▸ TASK BRIEF: Retype the data below without altering anything.

─── GIVEN DATA ───

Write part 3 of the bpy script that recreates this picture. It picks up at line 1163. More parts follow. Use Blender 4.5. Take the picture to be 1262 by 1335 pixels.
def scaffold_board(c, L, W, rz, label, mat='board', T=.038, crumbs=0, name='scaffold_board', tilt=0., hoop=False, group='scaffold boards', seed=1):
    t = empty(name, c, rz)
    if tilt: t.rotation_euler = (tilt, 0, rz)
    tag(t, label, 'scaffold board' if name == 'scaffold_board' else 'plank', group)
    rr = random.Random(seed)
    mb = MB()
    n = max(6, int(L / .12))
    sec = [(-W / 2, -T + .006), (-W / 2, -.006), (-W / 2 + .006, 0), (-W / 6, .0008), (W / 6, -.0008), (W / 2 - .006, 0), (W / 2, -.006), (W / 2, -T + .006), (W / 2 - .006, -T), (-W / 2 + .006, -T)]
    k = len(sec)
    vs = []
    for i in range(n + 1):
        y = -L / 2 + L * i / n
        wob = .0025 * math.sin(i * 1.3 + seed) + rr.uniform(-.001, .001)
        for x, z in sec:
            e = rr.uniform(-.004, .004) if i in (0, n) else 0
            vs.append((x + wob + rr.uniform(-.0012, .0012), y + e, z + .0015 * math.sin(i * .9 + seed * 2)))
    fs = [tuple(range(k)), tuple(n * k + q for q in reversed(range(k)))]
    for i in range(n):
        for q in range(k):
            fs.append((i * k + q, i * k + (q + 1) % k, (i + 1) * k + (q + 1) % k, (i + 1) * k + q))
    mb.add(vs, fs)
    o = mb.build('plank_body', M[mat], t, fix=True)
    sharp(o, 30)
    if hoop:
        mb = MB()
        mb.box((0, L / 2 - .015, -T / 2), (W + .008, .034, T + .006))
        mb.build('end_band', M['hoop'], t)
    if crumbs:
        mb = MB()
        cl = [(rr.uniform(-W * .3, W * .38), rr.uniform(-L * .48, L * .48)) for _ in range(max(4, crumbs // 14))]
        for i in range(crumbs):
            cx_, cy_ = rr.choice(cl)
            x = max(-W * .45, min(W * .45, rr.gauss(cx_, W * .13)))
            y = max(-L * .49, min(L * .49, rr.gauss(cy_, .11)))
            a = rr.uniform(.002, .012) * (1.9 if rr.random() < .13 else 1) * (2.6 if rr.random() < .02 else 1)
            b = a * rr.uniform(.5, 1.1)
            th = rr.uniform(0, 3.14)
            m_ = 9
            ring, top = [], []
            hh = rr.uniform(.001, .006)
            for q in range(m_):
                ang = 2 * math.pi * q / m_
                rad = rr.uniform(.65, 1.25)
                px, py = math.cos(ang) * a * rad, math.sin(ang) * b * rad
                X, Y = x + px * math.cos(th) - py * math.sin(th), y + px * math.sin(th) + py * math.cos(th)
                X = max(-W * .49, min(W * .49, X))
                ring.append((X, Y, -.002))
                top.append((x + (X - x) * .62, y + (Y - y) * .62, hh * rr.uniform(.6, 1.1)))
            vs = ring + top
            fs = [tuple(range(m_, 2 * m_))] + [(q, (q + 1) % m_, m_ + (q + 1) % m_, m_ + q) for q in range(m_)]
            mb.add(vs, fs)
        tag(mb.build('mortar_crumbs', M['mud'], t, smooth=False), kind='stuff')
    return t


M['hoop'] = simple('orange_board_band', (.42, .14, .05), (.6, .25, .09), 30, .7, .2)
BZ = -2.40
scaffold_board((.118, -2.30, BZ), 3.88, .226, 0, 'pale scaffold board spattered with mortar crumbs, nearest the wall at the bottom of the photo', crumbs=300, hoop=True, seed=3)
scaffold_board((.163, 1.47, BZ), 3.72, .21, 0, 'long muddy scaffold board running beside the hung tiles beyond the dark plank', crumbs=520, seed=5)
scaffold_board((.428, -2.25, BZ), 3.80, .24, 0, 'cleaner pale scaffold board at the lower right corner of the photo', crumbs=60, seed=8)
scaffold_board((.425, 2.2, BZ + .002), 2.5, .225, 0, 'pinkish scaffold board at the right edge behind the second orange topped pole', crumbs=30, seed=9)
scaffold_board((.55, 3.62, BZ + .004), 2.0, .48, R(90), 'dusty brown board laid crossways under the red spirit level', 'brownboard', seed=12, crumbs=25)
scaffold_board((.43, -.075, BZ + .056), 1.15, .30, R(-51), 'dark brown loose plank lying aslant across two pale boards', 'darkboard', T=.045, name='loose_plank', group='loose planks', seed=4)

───

▸ EXERCISE RESULT:
Write part 3 of the bpy script that recreates this picture. It picks up at line 1163. More parts follow. Use Blender 4.5. Take the picture to be 1262 by 1335 pixels.
def scaffold_board(c, L, W, rz, label, mat='board', T=.038, crumbs=0, name='scaffold_board', tilt=0., hoop=False, group='scaffold boards', seed=1):
    t = empty(name, c, rz)
    if tilt: t.rotation_euler = (tilt, 0, rz)
    tag(t, label, 'scaffold board' if name == 'scaffold_board' else 'plank', group)
    rr = random.Random(seed)
    mb = MB()
    n = max(6, int(L / .12))
    sec = [(-W / 2, -T + .006), (-W / 2, -.006), (-W / 2 + .006, 0), (-W / 6, .0008), (W / 6, -.0008), (W / 2 - .006, 0), (W / 2, -.006), (W / 2, -T + .006), (W / 2 - .006, -T), (-W / 2 + .006, -T)]
    k = len(sec)
    vs = []
    for i in range(n + 1):
        y = -L / 2 + L * i / n
        wob = .0025 * math.sin(i * 1.3 + seed) + rr.uniform(-.001, .001)
        for x, z in sec:
            e = rr.uniform(-.004, .004) if i in (0, n) else 0
            vs.append((x + wob + rr.uniform(-.0012, .0012), y + e, z + .0015 * math.sin(i * .9 + seed * 2)))
    fs = [tuple(range(k)), tuple(n * k + q for q in reversed(range(k)))]
    for i in range(n):
        for q in range(k):
            fs.append((i * k + q, i * k + (q + 1) % k, (i + 1) * k + (q + 1) % k, (i + 1) * k + q))
    mb.add(vs, fs)
    o = mb.build('plank_body', M[mat], t, fix=True)
    sharp(o, 30)
    if hoop:
        mb = MB()
        mb.box((0, L / 2 - .015, -T / 2), (W + .008, .034, T + .006))
        mb.build('end_band', M['hoop'], t)
    if crumbs:
        mb = MB()
        cl = [(rr.uniform(-W * .3, W * .38), rr.uniform(-L * .48, L * .48)) for _ in range(max(4, crumbs // 14))]
        for i in range(crumbs):
            cx_, cy_ = rr.choice(cl)
            x = max(-W * .45, min(W * .45, rr.gauss(cx_, W * .13)))
            y = max(-L * .49, min(L * .49, rr.gauss(cy_, .11)))
            a = rr.uniform(.002, .012) * (1.9 if rr.random() < .13 else 1) * (2.6 if rr.random() < .02 else 1)
            b = a * rr.uniform(.5, 1.1)
            th = rr.uniform(0, 3.14)
            m_ = 9
            ring, top = [], []
            hh = rr.uniform(.001, .006)
            for q in range(m_):
                ang = 2 * math.pi * q / m_
                rad = rr.uniform(.65, 1.25)
                px, py = math.cos(ang) * a * rad, math.sin(ang) * b * rad
                X, Y = x + px * math.cos(th) - py * math.sin(th), y + px * math.sin(th) + py * math.cos(th)
                X = max(-W * .49, min(W * .49, X))
                ring.append((X, Y, -.002))
                top.append((x + (X - x) * .62, y + (Y - y) * .62, hh * rr.uniform(.6, 1.1)))
            vs = ring + top
            fs = [tuple(range(m_, 2 * m_))] + [(q, (q + 1) % m_, m_ + (q + 1) % m_, m_ + q) for q in range(m_)]
            mb.add(vs, fs)
        tag(mb.build('mortar_crumbs', M['mud'], t, smooth=False), kind='stuff')
    return t


M['hoop'] = simple('orange_board_band', (.42, .14, .05), (.6, .25, .09), 30, .7, .2)
BZ = -2.40
scaffold_board((.118, -2.30, BZ), 3.88, .226, 0, 'pale scaffold board spattered with mortar crumbs, nearest the wall at the bottom of the photo', crumbs=300, hoop=True, seed=3)
scaffold_board((.163, 1.47, BZ), 3.72, .21, 0, 'long muddy scaffold board running beside the hung tiles beyond the dark plank', crumbs=520, seed=5)
scaffold_board((.428, -2.25, BZ), 3.80, .24, 0, 'cleaner pale scaffold board at the lower right corner of the photo', crumbs=60, seed=8)
scaffold_board((.425, 2.2, BZ + .002), 2.5, .225, 0, 'pinkish scaffold board at the right edge behind the second orange topped pole', crumbs=30, seed=9)
scaffold_board((.55, 3.62, BZ + .004), 2.0, .48, R(90), 'dusty brown board laid crossways under the red spirit level', 'brownboard', seed=12, crumbs=25)
scaffold_board((.43, -.075, BZ + .056), 1.15, .30, R(-51), 'dark brown loose plank lying aslant across two pale boards', 'darkboard', T=.045, name='loose_plank', group='loose planks', seed=4)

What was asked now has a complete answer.